Mes amis sont des gens cultivés et tolérants avec lesquels je partage un large éventail d'opinions politiques et le même mode de vie. Cependant ils ne sont pas émus par le fait que l'objectif d'une partie non négligeable des Palestiniens reste la destruction de mon pays. Ils ignorent ou occultent le refus obstiné de compromis des Palestiniens, alors que les électeurs israéliens votent pour un compromis à chaque opportunité… L'ampleur morale des réalisations israéliennes face à une hostilité sans limite de ses voisins n'a apparemment pas de poids pour eux.
Je suis donc à la recherche d'autres explications, peut-être que la métaphysique se mélange-t-elle au politique.

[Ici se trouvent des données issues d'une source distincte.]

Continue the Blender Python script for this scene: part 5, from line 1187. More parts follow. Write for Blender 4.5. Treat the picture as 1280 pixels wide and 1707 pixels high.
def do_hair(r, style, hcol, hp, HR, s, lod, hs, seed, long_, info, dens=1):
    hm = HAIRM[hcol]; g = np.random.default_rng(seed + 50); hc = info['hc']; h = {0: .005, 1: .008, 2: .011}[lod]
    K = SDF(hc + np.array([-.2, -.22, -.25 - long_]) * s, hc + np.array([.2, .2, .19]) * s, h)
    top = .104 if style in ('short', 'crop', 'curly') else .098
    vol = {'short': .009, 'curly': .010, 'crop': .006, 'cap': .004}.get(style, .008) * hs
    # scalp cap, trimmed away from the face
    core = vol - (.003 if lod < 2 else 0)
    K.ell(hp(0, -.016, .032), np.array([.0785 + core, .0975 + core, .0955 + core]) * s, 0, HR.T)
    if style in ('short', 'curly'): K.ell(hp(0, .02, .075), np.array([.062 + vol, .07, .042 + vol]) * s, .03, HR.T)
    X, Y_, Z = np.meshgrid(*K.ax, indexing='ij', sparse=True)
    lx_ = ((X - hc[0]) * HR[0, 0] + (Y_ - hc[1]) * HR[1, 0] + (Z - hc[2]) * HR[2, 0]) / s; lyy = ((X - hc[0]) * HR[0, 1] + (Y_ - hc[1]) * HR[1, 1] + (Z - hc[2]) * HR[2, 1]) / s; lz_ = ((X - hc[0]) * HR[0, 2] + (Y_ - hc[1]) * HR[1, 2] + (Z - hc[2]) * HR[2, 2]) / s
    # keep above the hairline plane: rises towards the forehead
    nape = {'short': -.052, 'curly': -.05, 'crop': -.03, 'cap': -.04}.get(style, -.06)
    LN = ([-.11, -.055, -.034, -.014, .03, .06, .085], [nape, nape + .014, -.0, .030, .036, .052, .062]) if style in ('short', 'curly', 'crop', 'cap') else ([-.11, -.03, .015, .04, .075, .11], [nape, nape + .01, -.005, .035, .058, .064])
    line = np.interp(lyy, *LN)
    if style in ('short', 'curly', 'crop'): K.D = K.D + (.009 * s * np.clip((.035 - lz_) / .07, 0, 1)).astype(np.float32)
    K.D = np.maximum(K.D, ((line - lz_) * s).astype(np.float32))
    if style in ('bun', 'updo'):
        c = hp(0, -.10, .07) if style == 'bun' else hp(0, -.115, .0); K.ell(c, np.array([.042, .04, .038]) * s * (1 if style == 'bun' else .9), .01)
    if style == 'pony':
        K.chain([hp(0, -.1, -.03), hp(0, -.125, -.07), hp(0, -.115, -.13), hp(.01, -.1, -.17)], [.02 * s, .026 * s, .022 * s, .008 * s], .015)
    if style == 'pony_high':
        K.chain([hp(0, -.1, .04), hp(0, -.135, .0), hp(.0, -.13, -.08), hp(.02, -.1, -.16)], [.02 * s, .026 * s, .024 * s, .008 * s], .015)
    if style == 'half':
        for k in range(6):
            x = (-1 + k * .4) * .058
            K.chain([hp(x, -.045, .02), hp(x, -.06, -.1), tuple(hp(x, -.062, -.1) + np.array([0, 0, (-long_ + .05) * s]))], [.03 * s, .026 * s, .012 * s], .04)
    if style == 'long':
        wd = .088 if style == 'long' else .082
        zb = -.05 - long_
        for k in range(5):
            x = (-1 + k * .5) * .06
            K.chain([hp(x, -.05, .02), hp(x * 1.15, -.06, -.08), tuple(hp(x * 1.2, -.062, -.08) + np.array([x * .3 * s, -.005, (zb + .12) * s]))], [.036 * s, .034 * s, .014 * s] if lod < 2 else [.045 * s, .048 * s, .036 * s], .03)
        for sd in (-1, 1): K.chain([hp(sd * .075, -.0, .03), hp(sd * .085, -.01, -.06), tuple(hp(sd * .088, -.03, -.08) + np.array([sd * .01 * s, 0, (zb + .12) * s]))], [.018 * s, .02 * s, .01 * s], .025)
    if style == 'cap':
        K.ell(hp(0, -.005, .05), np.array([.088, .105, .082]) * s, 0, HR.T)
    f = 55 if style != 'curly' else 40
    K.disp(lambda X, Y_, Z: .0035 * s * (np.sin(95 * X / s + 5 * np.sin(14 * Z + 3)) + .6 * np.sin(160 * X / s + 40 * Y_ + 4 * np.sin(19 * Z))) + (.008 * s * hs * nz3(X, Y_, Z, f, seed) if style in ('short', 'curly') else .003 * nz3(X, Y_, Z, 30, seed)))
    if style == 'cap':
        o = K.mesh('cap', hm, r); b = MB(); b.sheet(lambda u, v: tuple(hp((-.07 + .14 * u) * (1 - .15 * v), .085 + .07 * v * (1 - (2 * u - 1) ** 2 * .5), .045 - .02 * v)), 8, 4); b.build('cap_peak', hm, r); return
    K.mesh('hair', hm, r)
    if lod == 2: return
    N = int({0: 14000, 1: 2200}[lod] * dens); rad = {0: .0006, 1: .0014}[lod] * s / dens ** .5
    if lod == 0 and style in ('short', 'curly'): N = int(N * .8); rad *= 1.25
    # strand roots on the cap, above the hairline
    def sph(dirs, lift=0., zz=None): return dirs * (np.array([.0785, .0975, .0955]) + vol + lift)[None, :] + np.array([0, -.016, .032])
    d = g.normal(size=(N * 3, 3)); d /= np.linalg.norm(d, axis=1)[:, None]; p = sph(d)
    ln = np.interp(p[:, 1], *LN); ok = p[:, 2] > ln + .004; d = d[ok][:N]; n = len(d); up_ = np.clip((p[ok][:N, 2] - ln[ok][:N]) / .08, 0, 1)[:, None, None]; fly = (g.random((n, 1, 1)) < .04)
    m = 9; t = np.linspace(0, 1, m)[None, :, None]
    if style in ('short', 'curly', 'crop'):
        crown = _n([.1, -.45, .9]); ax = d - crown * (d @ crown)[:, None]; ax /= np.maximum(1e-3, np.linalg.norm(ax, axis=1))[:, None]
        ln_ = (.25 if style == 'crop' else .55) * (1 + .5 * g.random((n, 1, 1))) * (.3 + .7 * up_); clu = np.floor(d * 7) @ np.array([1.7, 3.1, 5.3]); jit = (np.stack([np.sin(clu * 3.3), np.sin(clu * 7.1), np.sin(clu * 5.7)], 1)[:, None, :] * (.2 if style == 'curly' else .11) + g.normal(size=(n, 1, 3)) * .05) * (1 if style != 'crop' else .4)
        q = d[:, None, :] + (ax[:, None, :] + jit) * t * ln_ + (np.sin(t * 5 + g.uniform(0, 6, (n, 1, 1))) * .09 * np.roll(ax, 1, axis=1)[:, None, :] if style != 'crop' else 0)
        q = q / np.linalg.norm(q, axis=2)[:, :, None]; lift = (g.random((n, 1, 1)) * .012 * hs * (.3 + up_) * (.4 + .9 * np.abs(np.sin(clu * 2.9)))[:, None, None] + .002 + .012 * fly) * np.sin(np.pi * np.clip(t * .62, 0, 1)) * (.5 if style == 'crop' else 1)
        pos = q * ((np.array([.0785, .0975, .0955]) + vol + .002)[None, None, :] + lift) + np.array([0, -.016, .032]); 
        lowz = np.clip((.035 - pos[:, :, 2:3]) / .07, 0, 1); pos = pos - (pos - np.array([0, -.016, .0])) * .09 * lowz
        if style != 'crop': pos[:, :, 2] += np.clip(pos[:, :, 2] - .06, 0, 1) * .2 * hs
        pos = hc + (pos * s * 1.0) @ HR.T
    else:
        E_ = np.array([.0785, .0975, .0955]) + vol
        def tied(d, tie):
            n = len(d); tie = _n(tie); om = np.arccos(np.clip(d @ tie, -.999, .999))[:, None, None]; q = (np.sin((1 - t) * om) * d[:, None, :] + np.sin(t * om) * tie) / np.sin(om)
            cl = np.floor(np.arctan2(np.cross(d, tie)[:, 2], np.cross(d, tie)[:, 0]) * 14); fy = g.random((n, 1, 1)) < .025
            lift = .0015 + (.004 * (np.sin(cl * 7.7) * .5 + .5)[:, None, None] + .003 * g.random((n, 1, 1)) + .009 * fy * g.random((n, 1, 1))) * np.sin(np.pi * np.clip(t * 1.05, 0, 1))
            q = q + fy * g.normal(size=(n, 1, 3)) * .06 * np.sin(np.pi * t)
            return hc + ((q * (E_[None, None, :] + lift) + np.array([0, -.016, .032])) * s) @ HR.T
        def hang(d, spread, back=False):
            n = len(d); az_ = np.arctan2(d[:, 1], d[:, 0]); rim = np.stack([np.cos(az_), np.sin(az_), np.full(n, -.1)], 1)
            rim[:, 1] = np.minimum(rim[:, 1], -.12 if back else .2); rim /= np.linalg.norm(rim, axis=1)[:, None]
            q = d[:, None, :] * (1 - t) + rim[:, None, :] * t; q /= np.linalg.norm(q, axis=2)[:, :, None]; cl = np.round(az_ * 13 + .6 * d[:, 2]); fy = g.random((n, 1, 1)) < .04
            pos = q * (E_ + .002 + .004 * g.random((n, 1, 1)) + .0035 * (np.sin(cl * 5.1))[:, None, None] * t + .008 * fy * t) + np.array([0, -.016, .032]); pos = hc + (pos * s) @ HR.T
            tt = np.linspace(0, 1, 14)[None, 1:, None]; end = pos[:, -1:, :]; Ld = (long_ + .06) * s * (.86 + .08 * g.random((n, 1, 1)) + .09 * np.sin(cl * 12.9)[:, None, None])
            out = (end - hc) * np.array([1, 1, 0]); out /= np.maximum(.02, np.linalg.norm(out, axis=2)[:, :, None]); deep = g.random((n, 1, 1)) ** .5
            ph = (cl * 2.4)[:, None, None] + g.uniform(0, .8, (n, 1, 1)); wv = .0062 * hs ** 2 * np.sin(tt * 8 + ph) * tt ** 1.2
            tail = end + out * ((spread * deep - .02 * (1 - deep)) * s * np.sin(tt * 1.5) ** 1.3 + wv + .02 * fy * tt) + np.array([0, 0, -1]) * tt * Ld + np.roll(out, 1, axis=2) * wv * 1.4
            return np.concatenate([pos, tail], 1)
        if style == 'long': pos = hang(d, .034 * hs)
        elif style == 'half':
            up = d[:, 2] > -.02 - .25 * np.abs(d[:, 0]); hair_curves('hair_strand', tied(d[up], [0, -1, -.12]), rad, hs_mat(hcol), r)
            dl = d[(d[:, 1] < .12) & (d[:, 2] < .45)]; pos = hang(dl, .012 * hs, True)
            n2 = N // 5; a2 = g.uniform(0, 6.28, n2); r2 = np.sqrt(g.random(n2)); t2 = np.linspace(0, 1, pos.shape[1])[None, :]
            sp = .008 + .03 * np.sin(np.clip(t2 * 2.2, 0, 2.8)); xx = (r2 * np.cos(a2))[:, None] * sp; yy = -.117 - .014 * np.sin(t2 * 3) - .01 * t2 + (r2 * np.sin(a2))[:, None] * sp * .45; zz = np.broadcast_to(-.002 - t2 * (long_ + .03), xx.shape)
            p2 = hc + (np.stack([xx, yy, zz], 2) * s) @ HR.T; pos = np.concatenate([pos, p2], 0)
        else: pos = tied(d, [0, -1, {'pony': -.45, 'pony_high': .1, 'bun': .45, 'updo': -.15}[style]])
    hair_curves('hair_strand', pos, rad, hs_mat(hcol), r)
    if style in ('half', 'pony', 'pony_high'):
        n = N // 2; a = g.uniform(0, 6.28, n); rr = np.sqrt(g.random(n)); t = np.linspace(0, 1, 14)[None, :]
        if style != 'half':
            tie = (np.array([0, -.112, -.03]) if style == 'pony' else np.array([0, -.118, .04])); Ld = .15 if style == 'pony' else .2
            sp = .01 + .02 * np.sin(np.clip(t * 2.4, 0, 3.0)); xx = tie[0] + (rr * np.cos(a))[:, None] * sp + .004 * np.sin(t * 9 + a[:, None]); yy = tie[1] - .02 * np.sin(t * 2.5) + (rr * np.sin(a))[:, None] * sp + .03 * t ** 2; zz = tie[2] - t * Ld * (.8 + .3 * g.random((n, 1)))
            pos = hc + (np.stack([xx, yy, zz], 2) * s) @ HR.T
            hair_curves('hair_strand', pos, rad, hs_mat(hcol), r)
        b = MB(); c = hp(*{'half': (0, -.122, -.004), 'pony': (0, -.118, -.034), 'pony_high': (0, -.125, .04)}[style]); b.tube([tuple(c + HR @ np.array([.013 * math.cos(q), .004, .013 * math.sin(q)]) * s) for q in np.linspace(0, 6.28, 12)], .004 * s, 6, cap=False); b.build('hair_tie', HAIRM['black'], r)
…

La renaissance quasi-miraculeuse de la nation juive et de son retour n'insulte-t-elle pas la religion universaliste de la gauche, en suggérant une fois de plus le caractère unique du judaïsme ? Ou bien la rancœur de la gauche n'est-elle qu'une simple expression de leur antagonisme ancestral, comme si cette hostilité a été conçue dès le début par D. lui-même? Mes amis ne sont certainement pas antisémites, mais je me demande s'ils ne sont pas comme ces "canaris dans une mine", inconscients alors qu'ils sombrent sous l'effet de gaz mortels. Et, au delà de la politique et de la métaphysique, comment vais-je m'en sortir personnellement, alors que mes bons amis deviennent aussi mes ennemis?